▶ _Task objective_:
Reproduce all of the data below without alteration; exclude every picture.

----

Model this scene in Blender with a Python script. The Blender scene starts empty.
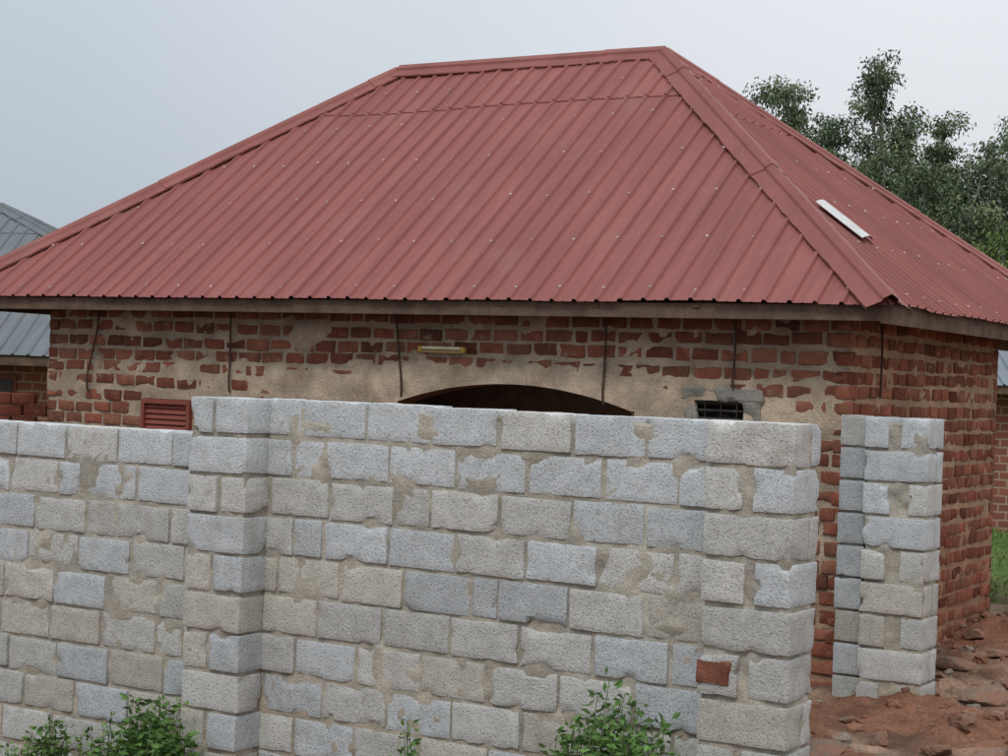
import bpy, math, random
import numpy as np
from mathutils import Vector, Matrix
random.seed(7); RNG=np.random.default_rng(11)
scene=bpy.context.scene
AN=math.radians(31.07)
# ---------------------------------------------------------------- noise
def hsh(i,j,k,seed):
    M=0xffffffff
    n=((i*73856093)^(j*19349663)^(k*83492791)^(seed*2654435))&M
    n=((n^(n>>13))*1274126177)&M
    n=((n^(n>>15))*668265263)&M
    n=n^(n>>16)
    return (n&0xffff)/65535.0*2-1
def vn(P,f,seed=0):
    Q=np.asarray(P,float)*f+100.0
    I=np.floor(Q).astype(np.int64); F=Q-I; F=F*F*(3-2*F)
    r=0
    for a in (0,1):
        wa=F[:,0] if a else 1-F[:,0]
        for b in (0,1):
            wb=F[:,1] if b else 1-F[:,1]
            for c in (0,1):
                wc=F[:,2] if c else 1-F[:,2]
                r=r+wa*wb*wc*hsh(I[:,0]+a,I[:,1]+b,I[:,2]+c,seed)
    return r
def fbm(P,f,seed=0,o=3):
    r=0;a=1.0;t=0
    for i in range(o):
        r=r+a*vn(P,f*(2.03**i),seed+i*17); t+=a; a*=.5
    return r/t
# ---------------------------------------------------------------- mesh buffer
class Buf:
    def __init__(s): s.v=[];s.f=[];s.c=[];s.x=[];s.n=0
    def add(s,v,f,col,ex=None):
        v=np.asarray(v,float); f=np.asarray(f,int)
        s.v.append(v); s.f.append(f+s.n); s.n+=len(v)
        col=np.asarray(col,float)
        if col.ndim==1: col=np.tile(col,(len(v),1))
        s.c.append(col)
        s.x.append(np.zeros((len(v),3)) if ex is None else ex)
def mkobj(name,buf,mat,parent=None,smooth=True,loc=None,rotz=None,sharp=None):
    v=np.concatenate(buf.v); f=np.concatenate(buf.f); c=np.concatenate(buf.c); x=np.concatenate(buf.x)
    me=bpy.data.meshes.new(name)
    me.vertices.add(len(v)); me.vertices.foreach_set("co",v.ravel())
    k=f.shape[1]
    me.loops.add(f.size); me.loops.foreach_set("vertex_index",f.ravel().astype(np.int32))
    me.polygons.add(len(f)); me.polygons.foreach_set("loop_start",np.arange(0,f.size,k,dtype=np.int32))
    try: me.polygons.foreach_set("loop_total",np.full(len(f),k,dtype=np.int32))
    except Exception: pass
    me.update(calc_edges=True)
    a=me.color_attributes.new("Col",'FLOAT_COLOR','POINT')
    a.data.foreach_set("color",np.concatenate([c,np.ones((len(c),1))],1).ravel())
    a=me.attributes.new("suv",'FLOAT_VECTOR','POINT'); a.data.foreach_set("vector",x.ravel())
    me.polygons.foreach_set("use_smooth",np.full(len(f),smooth))
    me.materials.append(mat); me.update()
    if sharp:
        try: me.set_sharp_from_angle(angle=math.radians(sharp))
        except Exception as ex_: print("sharp",ex_)
    ob=bpy.data.objects.new(name,me); scene.collection.objects.link(ob)
    if parent: ob.parent=parent
    if loc is not None: ob.location=loc
    if rotz is not None: ob.rotation_euler=(0,0,rotz)
    return ob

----

▶ _Solved problem_:
Model this scene in Blender with a Python script. The Blender scene starts empty.
import bpy, math, random
import numpy as np
from mathutils import Vector, Matrix
random.seed(7); RNG=np.random.default_rng(11)
scene=bpy.context.scene
AN=math.radians(31.07)
# ---------------------------------------------------------------- noise
def hsh(i,j,k,seed):
    M=0xffffffff
    n=((i*73856093)^(j*19349663)^(k*83492791)^(seed*2654435))&M
    n=((n^(n>>13))*1274126177)&M
    n=((n^(n>>15))*668265263)&M
    n=n^(n>>16)
    return (n&0xffff)/65535.0*2-1
def vn(P,f,seed=0):
    Q=np.asarray(P,float)*f+100.0
    I=np.floor(Q).astype(np.int64); F=Q-I; F=F*F*(3-2*F)
    r=0
    for a in (0,1):
        wa=F[:,0] if a else 1-F[:,0]
        for b in (0,1):
            wb=F[:,1] if b else 1-F[:,1]
            for c in (0,1):
                wc=F[:,2] if c else 1-F[:,2]
                r=r+wa*wb*wc*hsh(I[:,0]+a,I[:,1]+b,I[:,2]+c,seed)
    return r
def fbm(P,f,seed=0,o=3):
    r=0;a=1.0;t=0
    for i in range(o):
        r=r+a*vn(P,f*(2.03**i),seed+i*17); t+=a; a*=.5
    return r/t
# ---------------------------------------------------------------- mesh buffer
class Buf:
    def __init__(s): s.v=[];s.f=[];s.c=[];s.x=[];s.n=0
    def add(s,v,f,col,ex=None):
        v=np.asarray(v,float); f=np.asarray(f,int)
        s.v.append(v); s.f.append(f+s.n); s.n+=len(v)
        col=np.asarray(col,float)
        if col.ndim==1: col=np.tile(col,(len(v),1))
        s.c.append(col)
        s.x.append(np.zeros((len(v),3)) if ex is None else ex)
def mkobj(name,buf,mat,parent=None,smooth=True,loc=None,rotz=None,sharp=None):
    v=np.concatenate(buf.v); f=np.concatenate(buf.f); c=np.concatenate(buf.c); x=np.concatenate(buf.x)
    me=bpy.data.meshes.new(name)
    me.vertices.add(len(v)); me.vertices.foreach_set("co",v.ravel())
    k=f.shape[1]
    me.loops.add(f.size); me.loops.foreach_set("vertex_index",f.ravel().astype(np.int32))
    me.polygons.add(len(f)); me.polygons.foreach_set("loop_start",np.arange(0,f.size,k,dtype=np.int32))
    try: me.polygons.foreach_set("loop_total",np.full(len(f),k,dtype=np.int32))
    except Exception: pass
    me.update(calc_edges=True)
    a=me.color_attributes.new("Col",'FLOAT_COLOR','POINT')
    a.data.foreach_set("color",np.concatenate([c,np.ones((len(c),1))],1).ravel())
    a=me.attributes.new("suv",'FLOAT_VECTOR','POINT'); a.data.foreach_set("vector",x.ravel())
    me.polygons.foreach_set("use_smooth",np.full(len(f),smooth))
    me.materials.append(mat); me.update()
    if sharp:
        try: me.set_sharp_from_angle(angle=math.radians(sharp))
        except Exception as ex_: print("sharp",ex_)
    ob=bpy.data.objects.new(name,me); scene.collection.objects.link(ob)
    if parent: ob.parent=parent
    if loc is not None: ob.location=loc
    if rotz is not None: ob.rotation_euler=(0,0,rotz)
    return ob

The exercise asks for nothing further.